Beginning with the opening line of the entries, return every line through the one containing "COL = SC.collection", both included, and nothing else. Omit pictures.
-------- The input --------
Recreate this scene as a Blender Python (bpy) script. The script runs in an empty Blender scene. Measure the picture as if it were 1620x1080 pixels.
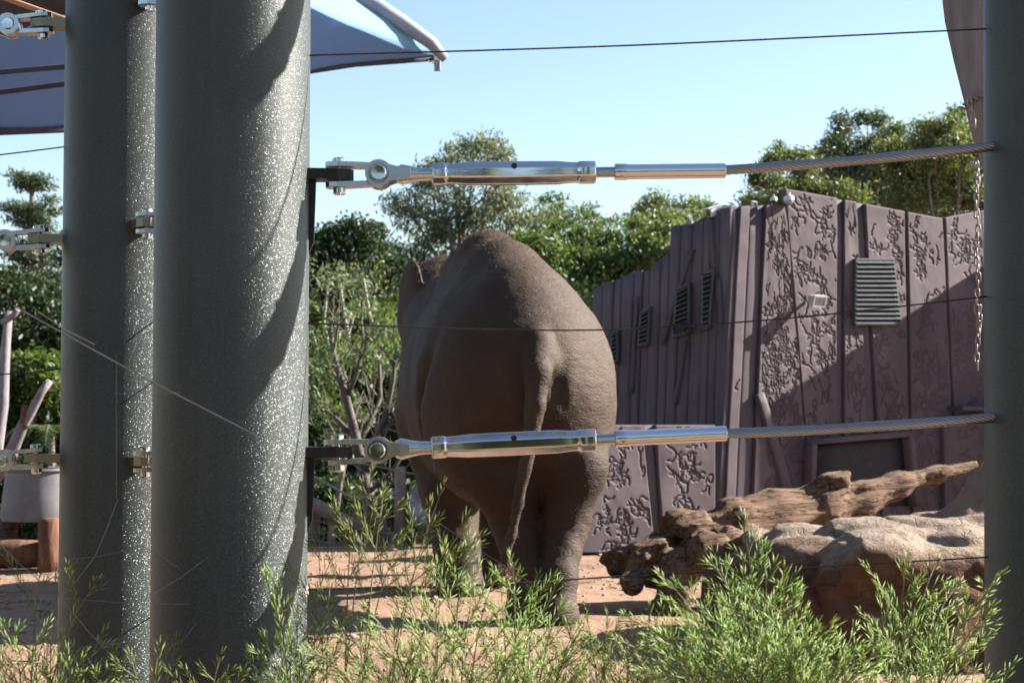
import bpy, math, random
import numpy as np
from mathutils import Vector, Matrix

R = math.radians
SC = bpy.context.scene
COL = SC.collection

# ------------------------------------------------------------------ camera
CAM_Z = 1.23
FPX = 2600.0
TILT = math.atan(120.0 / FPX)
cam_data = bpy.data.cameras.new('camera')
cam = bpy.data.objects.new('camera', cam_data)
COL.objects.link(cam)
cam.location = (0, 0, CAM_Z)
cam.rotation_euler = (R(90) + TILT, 0, 0)
cam_data.sensor_width = 36
cam_data.lens = FPX / 1620 * 36
cam_data.clip_start = 0.05
cam_data.clip_end = 3000
cam_data.dof.use_dof = True
cam_data.dof.focus_distance = 4.7
cam_data.dof.aperture_fstop = 9.0
SC.camera = cam

# ------------------------------------------------------------------ sky, sun, exposure
SUN_AZ = R(76)       # from +Y towards +X
SUN_EL = R(31)
world = bpy.data.worlds.new('World')
SC.world = world
world.use_nodes = True
wn = world.node_tree
bg = wn.nodes['Background']
sky = wn.nodes.new('ShaderNodeTexSky')
sky.sky_type = 'NISHITA'
sky.sun_disc = False
sky.sun_elevation = SUN_EL
sky.sun_rotation = SUN_AZ
sky.air_density = 1.0
sky.dust_density = 0.6
sky.ozone_density = 1.0
wn.links.new(sky.outputs[0], bg.inputs[0])
bg.inputs[1].default_value = 0.05
sun_data = bpy.data.lights.new('sun', 'SUN')
sun_data.energy = 5.0
sun_data.angle = R(0.5)
sun_data.color = (1.0, 0.94, 0.86)
sun = bpy.data.objects.new('sun', sun_data)
COL.objects.link(sun)
SUN = Vector((math.sin(SUN_AZ) * math.cos(SUN_EL), math.cos(SUN_AZ) * math.cos(SUN_EL), math.sin(SUN_EL)))
sun.rotation_euler = SUN.to_track_quat('Z', 'Y').to_euler()
sun.location = (6, 2, 8)
SC.view_settings.view_transform = 'Standard'
SC.view_settings.look = 'None'
SC.view_settings.exposure = 2.25
SC.view_settings.gamma = 1.0
SC.view_settings.use_curve_mapping = False
SC.cycles.max_bounces = 6
SC.cycles.transparent_max_bounces = 8

# ------------------------------------------------------------------ helpers
def P(px, py, Y):
    """world point at distance Y seen in the photograph at (px, py)"""
    x = (px - 810) / FPX
    y = (540 - py) / FPX
    dy = math.cos(TILT) - y * math.sin(TILT)
    dz = math.sin(TILT) + y * math.cos(TILT)
    k = Y / dy
    return Vector((x * k, Y, CAM_Z + dz * k))


def on_plane(px, py, p0, n):
    d = P(px, py, 1.0) - Vector((0, 0, CAM_Z))
    o = Vector((0, 0, CAM_Z))
    t = (p0 - o).dot(n) / d.dot(n)
    return o + d * t


def tag(o, label=None, cat=None, group=None, kind=None):
    if label: o['label'] = label
    if cat: o['category'] = cat
    if group: o['group'] = group
    if kind: o['kind'] = kind
    return o


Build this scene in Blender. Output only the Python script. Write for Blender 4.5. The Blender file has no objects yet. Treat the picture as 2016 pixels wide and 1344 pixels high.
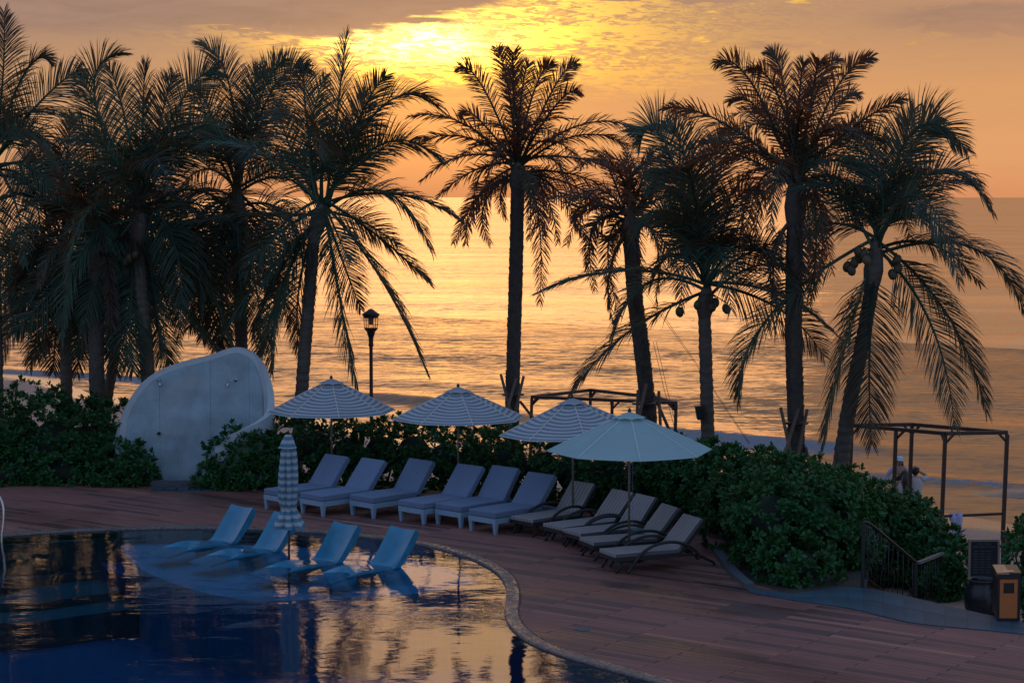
--------
- [Response to the task]:
Recreate this scene as a Blender Python (bpy) script. The script runs in an empty Blender scene. Measure the picture as if it were 1620x1080 pixels.
import bpy, math, random
import numpy as np
from mathutils import Vector, Matrix

R = math.radians
SC = bpy.context.scene
COL = SC.collection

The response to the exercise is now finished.